The rules of Open Source simply do not work for AI models. You'd have to come up with some other rules.

[–] Soundhole@lemm.ee 4 points 1 year ago (2 children)

My friend, there are already numerous open source models out there. It's a thing.

[–] lloram239@feddit.de 2 points 1 year ago (1 children)

The whole legal situation around AI models isn't clear and common Open Source licenses are an ill fit for them because you aren't distributing the source, but just a binary blob. You can't just take any random accumulation of data and slap a Open Source license on it, especially when that accumulation is the result of proprietary data, incompatible licenses and all that.

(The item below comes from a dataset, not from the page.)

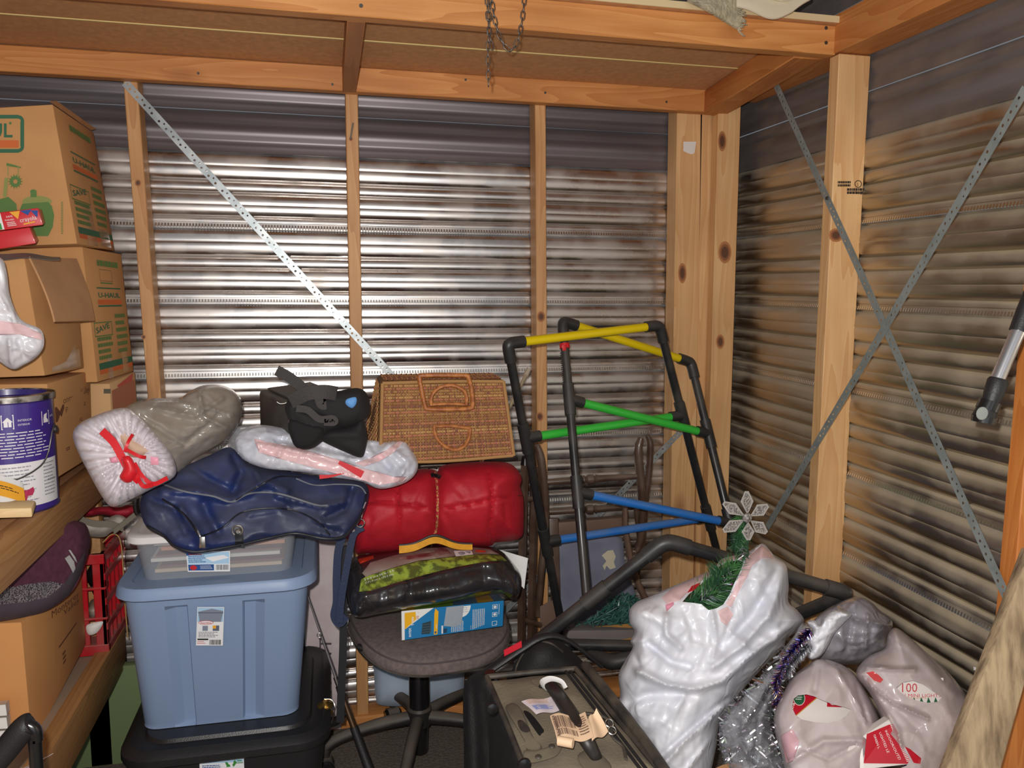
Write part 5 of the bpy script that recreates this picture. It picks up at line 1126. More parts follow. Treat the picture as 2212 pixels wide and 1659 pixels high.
# folded feet of the game: thick pipes lying forward
def pipe(name, px, r=.0165, par=None, n=6, m=PVC):
    P_ = [PY(*q) for q in px]; return obj(name, *tube(P_, r, 16, 0), m, par or lb)
def bent(par, A_, B_, C_, nm='elbow', r=.0195):
    a, b, c_ = Vector(A_), Vector(B_), Vector(C_); d1 = (a-b).normalized(); d2 = (c_-b).normalized()
    obj(nm, *tube([b+d1*.06, b+d1*.02, b+(d1+d2)*.006, b+d2*.02, b+d2*.06], r, 16, 4), FIT, par)
ft = thing('pipe_foot_frame', 'black pipe base frame with angled elbows leaning across before the ladder frames', 'pipe frame', PY(1350, 1440, 1.9))
A0, A1, A2, A3 = PY(1112, 1424, 1.80), PY(1438, 1168, 1.70), PY(1832, 1282, 1.62), PY(1640, 1362, 1.80)
obj('pipe', *tube([A0, A1], .0165, 18), PVC, ft); obj('pipe', *tube([A1, A2], .0165, 18), PVC, ft); obj('pipe', *tube([A2, A3], .0165, 18), PVC, ft)
bent(ft, A0, A1, A2); bent(ft, A1, A2, A3)
obj('coupling', *tube([lerp(A0, A1, .47), lerp(A0, A1, .62)], .0195, 16), FIT, ft); obj('coupling', *tube([lerp(A0, A1, .0), lerp(A0, A1, .1)], .0195, 16), FIT, ft)
B0, B1, B2, B3 = PY(1215, 1392, 1.93), PY(1345, 1402, 1.92), PY(1420, 1406, 1.90), PY(1560, 1400, 1.86)
obj('pipe', *tube([B0, B3], .0155, 16), PVC, ft)
C0, C1, C2 = PY(1272, 1414, 1.90), PY(1322, 1430, 1.84), PY(1400, 1416, 1.80)
obj('elbow', *tube([C0, lerp(C0, C1, .5), C1, lerp(C1, C2, .4), C2], [.012, .0185, .0195, .019, .017], 16, 5), FIT, ft)
# ---- upturned wooden chair
DW = mat('dark_varnish', (74, 54, 44), .3, col2=(92, 70, 58), nscale=18, coat=.3, dust=(128, 112, 98), dustamt=.4)
t = thing('rocking_chair', 'upturned dark wooden rocking chair with curved runners behind the ladder frames', 'chair', PY(1270, 1420, 2.38))
obj('rocker', *tube([PY(x, y, 2.33) for x, y in ((1384, 946), (1378, 975), (1384, 1040), (1388, 1100), (1384, 1160), (1376, 1190))], [.012, .017, .016, .016, .015, .012], 14, 6, sq=.8), DW, t)
obj('rocker', *tube([PY(x, y, 2.40) for x, y in ((1398, 940), (1404, 960), (1402, 1010), (1394, 1080), (1390, 1140), (1386, 1200))], [.010, .014, .014, .014, .013, .012], 14, 6, sq=.8), DW, t)
obj('rocker', *tube([PY(x, y, 2.36) for x, y in ((1160, 962), (1168, 990), (1176, 1060), (1178, 1140), (1170, 1230), (1162, 1330))], [.012, .016, .016, .015, .015, .014], 14, 6, sq=.8), DW, t)
obj('rocker', *tube([PY(x, y, 2.41) for x, y in ((1140, 930), (1148, 965), (1152, 1040), (1150, 1130), (1150, 1260), (1155, 1400))], [.010, .014, .014, .014, .014, .013], 14, 6, sq=.8), DW, t)
def turned(a, b, r, par, nm='stretcher'):
    a, b = Vector(a), Vector(b); prof = [(0, .6), (.05, .8), (.3, 1), (.4, 1), (.42, 1.25), (.435, .8), (.45, 1.3), (.48, 1.35), (.51, 1.3), (.525, .8), (.54, 1.25), (.56, 1), (.9, .8), (1, .55)]
    return obj(nm, *tube([lerp(a, b, s_) for s_, _ in prof], [r*q for _, q in prof], 14), DW, par)
turned(PY(1172, 1042, 2.36), PY(1384, 1028, 2.33), .0115, t); turned(PY(1176, 1106, 2.38), PY(1378, 1094, 2.35), .011, t)
obj('apron', *hexa(pbox([(1186, 1130), (1345, 1118), (1352, 1158), (1190, 1166)], 2.35, [(1347, 1112), (1354, 1156)], 2.39), .004), mat('taupe_wood', (118, 92, 76), .6, col2=(104, 80, 66), nscale=10), t)
obj('leg', *hexa(pbox([(1186, 1120), (1206, 1120), (1212, 1330), (1190, 1340)], 2.34, [(1208, 1118), (1214, 1328)], 2.37), .004), DW, t)
obj('leg', *tube([PY(x, y, 2.33) for x, y in ((1350, 1095), (1352, 1150), (1368, 1230), (1392, 1290), (1420, 1330))], [.014, .016, .017, .018, .017], 12, 6, sq=.6), MATS['taupe_wood'], t)
obj('leg', *tube([PY(x, y, 2.38) for x, y in ((1374, 1100), (1382, 1180), (1378, 1240))], .011, 12, 4, sq=.7), DW, t)
ol = [(1204, 1166), (1260, 1160), (1330, 1158), (1346, 1172), (1350, 1215), (1372, 1280), (1380, 1330), (1290, 1350), (1206, 1352), (1203, 1260)]
pf = Puff(ol, 2.36, .012, R=14, step=9, amp=.001, smooth=3, regions={'peeled_patch': [(1300, 1200), (1312, 1190), (1324, 1188), (1330, 1202), (1326, 1214), (1330, 1226), (1318, 1230), (1310, 1222), (1306, 1232), (1302, 1222), (1310, 1212)]})
pf.build('seat_underside', mat('blue_grey_lining', (128, 130, 146), .85, col2=(114, 116, 134), nscale=12), t, regmats={'peeled_patch': mat('foam_tan', (206, 196, 170), .9)})
obj('lower_board', *hexa(pbox([(1165, 1310), (1205, 1290), (1212, 1420), (1168, 1432)], 2.33, [(1210, 1288), (1216, 1418)], 2.36), .004), MATS['taupe_wood'], t)
# folding chair frame left of it
t = thing('folding_chair', 'folded dark brown chair standing between the red sleeping bag and ladder frame', 'chair', PY(1140, 1430, 2.36))
for (x0, y0, x1, y1, Y) in ((1134, 1000, 1126, 1390, 2.28), (1160, 1010, 1146, 1400, 2.33)): obj('leg', *tube([PY(x0, y0, Y), PY((x0+x1)/2-2, (y0+y1)/2, Y), PY(x1, y1, Y)], .0125, 4, 5, sq=1.0), DW, t)
obj('crossbar', *tube([PY(1130, 1340, 2.30), PY(1168, 1350, 2.33)], .008, 10), DW, t)
obj('crossbar', *tube([PY(1132, 1080, 2.30), PY(1160, 1076, 2.33)], .008, 10), DW, t)
obj('end_cap', *tube([PY(1134, 1004, 2.28), PY(1135, 985, 2.28)], [.014, .010], 12), BKG, t)
# ---- string of green lights, cardboard, grey board under it
t = thing('string_lights', 'tangled green wire light string heaped against the upturned chair', 'light string', PY(1310, 1372, 2.2))
rs = random.Random(5); GW = mat('green_wire', (44, 92, 84), .45); GB = mat('green_bulb', (70, 110, 104), .3)
def inheap(): 
    while True:
        x, y = rs.uniform(1228, 1400), rs.uniform(1276, 1370); lim = 1352-74*math.exp(-((x-1350)/62)**2)
        if y > lim and y < 1372-.10*(x-1228): return x, y
for j in range(7):
    pts = []; 
    for i in range(34): x, y = inheap(); pts.append(PY(x, y, rs.uniform(2.17, 2.29)))
    pts.sort(key=lambda v: v.x+rs.uniform(-.08, .08)); o = obj('wire', *tube(pts, .0017, 5, 5), GW, t); o['kind'] = 'stuff'
bl__ = []
for i in range(150):
    x, y = inheap(); p = PY(x, y, rs.uniform(2.15, 2.24)); d = Vector((rs.uniform(-1, 1), rs.uniform(-1, .3), rs.uniform(-.6, 1))).normalized(); bl__.append(tube([p, p+d*.010, p+d*.020], [.0028, .0026, .0008], 5))
o = obj('bulbs', *join(*bl__), GB, t); o['kind'] = 'stuff'
t = thing('brown_envelope', 'yellow-brown padded envelope under the green light string', 'envelope', PY(1340, 1385, 2.15))
obj('sheet', *sheet(lambda u, v: PY(1285+110*u-4*v, 1356-10*u+(10+26*math.sin(u*2.6))*v, 2.17-.04*v+.004*math.sin(7*u)), 14, 6, .003), mat('kraft_yellow', (176, 126, 60), .7, col2=(156, 108, 52), nscale=6), t)
t = thing('grey_board', 'grey cardboard panel lying flat beneath the envelope', 'board', PY(1300, 1400, 2.1))
obj('panel', *hexa(pbox([(1228, 1362), (1420, 1360), (1420, 1396), (1220, 1394)], 2.13, [(1400, 1340), (1405, 1390)], 2.25), .003), mat('grey_card', (118, 110, 108), .85, col2=(104, 98, 98), nscale=9), t)
# ================================================================ suitcases
SUB = mat('suitcase_black', (34, 32, 33), .7, col2=(26, 24, 25), nscale=30, bump=.4, bscale=240); SUD = mat('suitcase_dusty', (104, 95, 82), .8, col2=(150, 136, 112), nscale=5, lo=.38, hi=.66, bump=.3, bscale=160); SUT = mat('suitcase_trim', (48, 44, 42), .55, col2=(84, 76, 66), nscale=20)
Zc = .600
tfl, tfr, tnr, tnl = PZ(1052, 1462, Zc), PZ(1243, 1444, Zc), PZ(1432, 1668, Zc), PZ(1150, 1700, Zc)
t = thing('suitcase', 'dusty black upright suitcase with luggage tags and moulded handles, front centre', 'suitcase', ((tfl+tnr)/2)*1, 'black suitcases at the front')
t.location.z = 0; ROOT[t.name] = Vector(t.location)
def dn(v, z, k=1.0): 
    c_ = (tfl+tfr+tnr+tnl)/4; return Vector((c_.x+(v.x-c_.x)*k, c_.y+(v.y-c_.y)*k, z))
ring4 = lambda z, k: [dn(v, z, k) for v in (tnl, tnr, tfr, tfl)]
obj('case_body', *hexa(ring4(.02, 1.02)+ring4(Zc-.005, 1.0), .03, 4), SUB, t)
def top(u, v, l=0): return bil(tnl, tnr, tfr, tfl, u, v)+Vector((0, 0, l))
def lat(px, l=.004): a = PZ(px[0], px[1], Zc+l); return a
V = []; Fc = []; N = 26
for j in range(N+1):
    for i in range(N+1):
        u, v = i/N, j/N; e = min(u, 1-u, v, 1-v); V.append(top(.02+.96*u, .02+.96*v, -.006+.012*(1-math.exp(-e*14))+.0035*noise.noise(Vector((u*3, v*5, 1)))))
for j in range(N):
    for i in range(N): a = j*(N+1)+i; Fc.append((a, a+1, a+N+2, a+N+1))
obj('top_panel', V, Fc, SUD, t)
for q in ([(1052, 1462), (1150, 1452), (1243, 1444)], [(1243, 1444), (1340, 1560), (1440, 1680)], [(1052, 1462), (1100, 1575), (1145, 1690)]):
    obj('piping', *tube([PZ(x, y, Zc+.0) for x, y in q], .0055, 8, 4), SUT, t)
for q in ([(1222, 1450), (1318, 1575), (1405, 1690)], [(1232, 1450), (1330, 1575), (1418, 1690)]): obj('zipper', *tube([PZ(x, y, Zc+.008) for x, y in q], .0035, 8, 4, sq=.7), SUB, t)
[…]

Most people don't care and just remix everything as they please, but just because you can download for free something doesn't make it Open Source. Furthermore a lot of the models exclude commercial use or otherwise restrict the use in ways that are incompatible with the Open Source definition.

Has any of the model made it into Debian yet?

[–] Soundhole@lemm.ee 3 points 1 year ago* (last edited 1 year ago) (1 children)

Oh, okay. Well you should tell IBM, they're clearly confused.

[–] lloram239@feddit.de 1 points 1 year ago

They are, just like a lot of other people. For example they cite LLaMa 2 as a popular open source model, while it restricts commercial use.

[–] dack@lemmy.world 1 points 1 year ago

What do you define as "source" for an AI model? Training code? Training data set?

[–] Franzia@lemmy.blahaj.zone 2 points 1 year ago

Yeah, it ought to be owned by the people who contributed the work that trained it. But that's socialism. ... No really, that would literally be socialism.